Un puissant jet d’eau glacée jaillit brusquement du sol, l’eau gèle presque instantanément, mais le jet subsiste de telle sorte qu’en peu de temps se forme une calotte de glace d’une dizaine de mètres de hauteur et de plusieurs kilomètres de largeur. Dans la zone du BAM, on a trouvé près de 50 calottes glacières dont certaines atteignaient 150 km2.

 Pourquoi le BAM ?

Devoir surmonter des problèmes gigantesques - ne parlons pas du fait que le BAM se trouve dans une des régions du monde les plus actives du point de vue sismique - et malgré cela, vouloir construire coûte que coûte un chemin de fer : Pourquoi ? Ce furent presqu’exclusivement des considérations économiques qui dictèrent en 1974 la construction du BAM. C’est à cette époque que fut conclu un important contrat avec les Japonais pour la livraison de charbon, de gaz et de bois. En contrepartie des énormes crédits japonais, l’Union soviétique s’engageait à fournir annuellement pendant 20 ans, 5,5 millions de tonnes de charbon en provenance des gisements de Yakoutie méridionale et chaque année jusqu’en 1990, 18,5 millions de m³ de bois. Pour ce transport et celui du charbon, du bois et des minéraux destinés aux besoins intérieurs, seul un chemin de fer était concevable.

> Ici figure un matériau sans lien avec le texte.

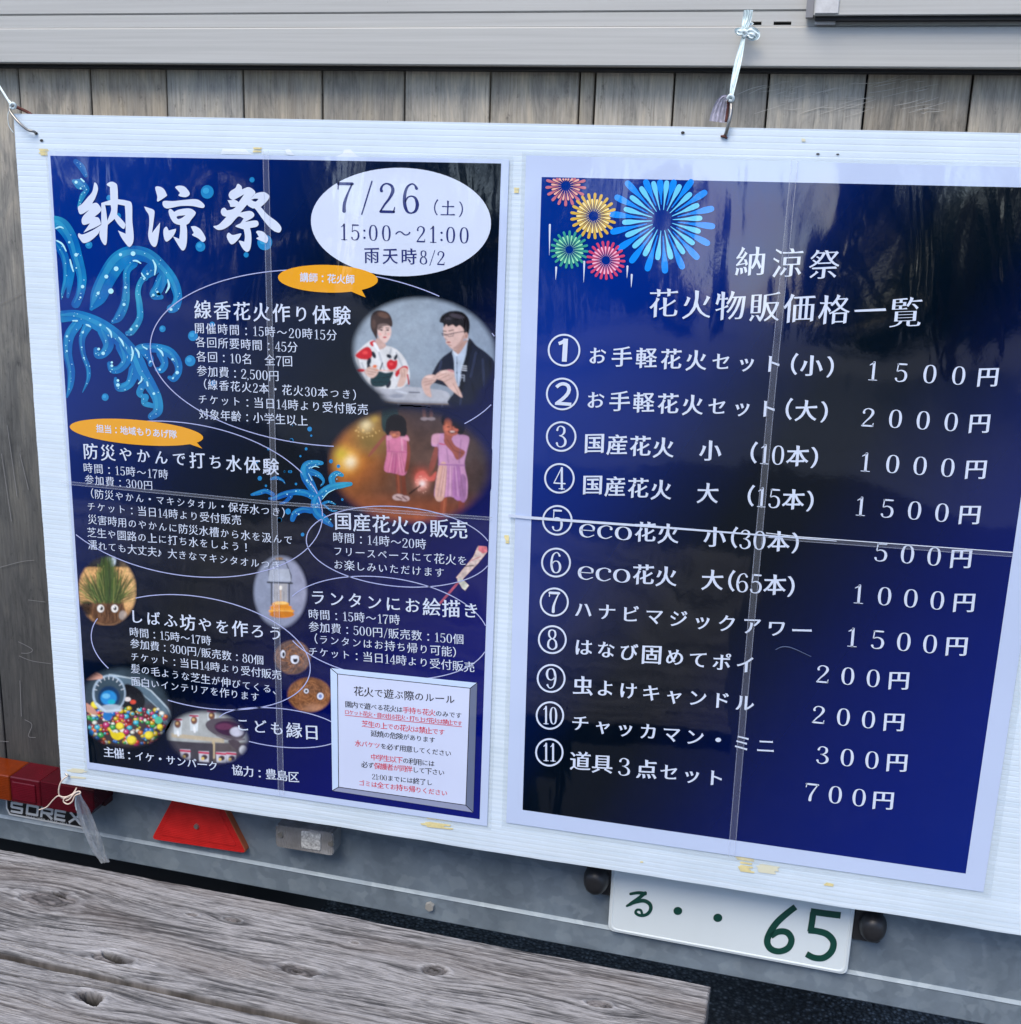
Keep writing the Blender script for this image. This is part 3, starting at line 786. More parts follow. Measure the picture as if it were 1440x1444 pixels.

Les raisons principales de la construction du BAM peuvent être résumées comme suit.

  1. Le BAM soulage le chemin de fer transsibérien, déjà surchargé : un argument que d’aucuns contestent, car la portion la plus chargée du transsibérien se situe à l’ouest de Taïchet. Néanmoins, le volume des marchandises transportées annuellement sur les voies des SZD s’élève à 4 000 millions de tonnes ; au cours des trois premières années de son exploitation partielle, le BAM a déjà transporté 40 millions de tonnes par an.
  2. La BAM raccourcit de 475 km la distance qui sépare Taïchet de l’océan pacifique. Les SZD envisagent d’acheminer tout le trafic de conteneurs du Japon vers l’Europe occidentale via le BAM et ce, par trains complets hebdomadaires qui circuleront sans transbordement de Port Vostotsnïi (près de Nakodka) à Leningrad ou à un point frontière avec l’ouest. Cette année, 200 000 conteneurs ont été acheminés par le transsibérien et on s’attend à ce que ce nombre triple d’ici l’an 2000. Le BAM devra donc jouer un rôle de régulation, car il arrive encore que les conteneurs mettent 70 jours pour aller du Japon en Europe occidentale.
  3. Le BAM sera utilisé pour transporter en Extrême-Orient les huiles minérales extraites des champs pétrolifères de Sibérie occidentale.
  4. Grâce au BAM, il deviendra possible de mettre en valeur les richesses du sous-sol de la Sibérie orientale. Il s’agit entre autres choses de 40 000 millions de tonnes de charbon à coke de haute qualité, des gisements de 20 milliards de tonnes de minerai de fer d’Aldan, des immenses réserves de cuivre dans les monts Oudokang. On a en outre constaté l’existence d’énormes gisements d’asbeste (versant sud des monts Mouïa) plus du sanfirin, que l’on ne trouve jusqu’à présent qu’en Inde et au Pôle Sud, de la chrysolithe, du plomb, du zinc et un nouveau minerai appelé synnyrite, découvert dans la chaîne des monts Synnir et qui présente un intérêt pour la production de verre, de céramique et d’engrais chimique.
  5. Le BAM est en retrait de plus de 500 km de la frontière chinoise par rapport au Transsibérien ; il s’ensuit qu’en cas de conflit, il reste un moyen de transport disponible et libre de toute entrave. Lors de notre voyage transsibérien, nous avons croisé quasi toutes les dix minutes un train de marchandises lourd sur la section Khabarovsk - Irkoutsk.
  6. Le BAM pourra dans une phase ultérieure être utilisé comme tremplin pour la construction de plusieurs lignes en direction du nord, tel le prolongement de la ligne au nord d’Ougolnaïa qui a déjà été approuvé et également pour une ligne allant d’Aldan à Magadan sur la mer d’Okhotsk via Tommok et Yakoutsk et une ligne de la Sibérie du Nord qui s’amorce à Oust-Kout et rejoint Perm via Bogoutsiany et Abalakovo. Ces projets représentent au total plus de 4 800 km de nouvelles lignes.